Refraction Computer simulation

Overview

Click this link to open the refraction simulation (a PhET simulation) in a new window
and then select Intro.

The simulation shows a ray (turn on by clicking red button) striking an interface.  
Change the angle by dragging the source.
Notice larger angles (as measured to the normal) change more on refraction.
Identify the incident, refracted and reflected rays.

Clicking the Wave mode shows refraction changes to the ray wave lengths.
Switch back to the Ray mode and move the protractor into position
for measuring the ray angles. 

For all parts be sure to show your work, which includes indicating the angles you used to calculate the results.

1. Index of Refraction

Set up the simulation for a ray to travel from water into Mystery A material.
Determine the incident and reflected angles.
1a.  Calculate the index of refraction of Mystery A material.

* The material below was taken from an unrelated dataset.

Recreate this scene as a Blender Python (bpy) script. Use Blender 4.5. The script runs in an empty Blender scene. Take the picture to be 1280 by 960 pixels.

Set up the simulation for a ray to travel from air into Mystery B material.
Determine the incident and reflected angles.
1b.  Calculate the index of refraction of Mystery B material.

2. Total Internal Reflection

Set up the simulation for a ray to travel from glass into water.
Move the source around and notice at certain angles
the ray no longer bends into the water.
This is total internal reflection within the glass material
(ray does not exit the glass material)

2a.  Determine the incident angle where the refracted ray just disappears (actually, the refracted ray is skimming the surface at 90 degrees).  This incident angle is call the critical angle.

Total Internal Reflection

Total internal reflection can occur when light is in a material that is more dense than its surrounding. Light incident on the internal surface at certain larger angles will reflect back into the material with no light escaping (no light refracting out). This is the foundation to fiber optics (now often used in communication transmission). The incident angle at which light just escapes (refracted angle of 90 degrees) is the called the critical angle.

Experiment

• With the half circle solid plastic, see if you are able to observe total internal reflection by shining the laser into the plastic on the circular part (and observing the internal reflection from the planer part). Determine the critical angle for total internal reflection in the plastic.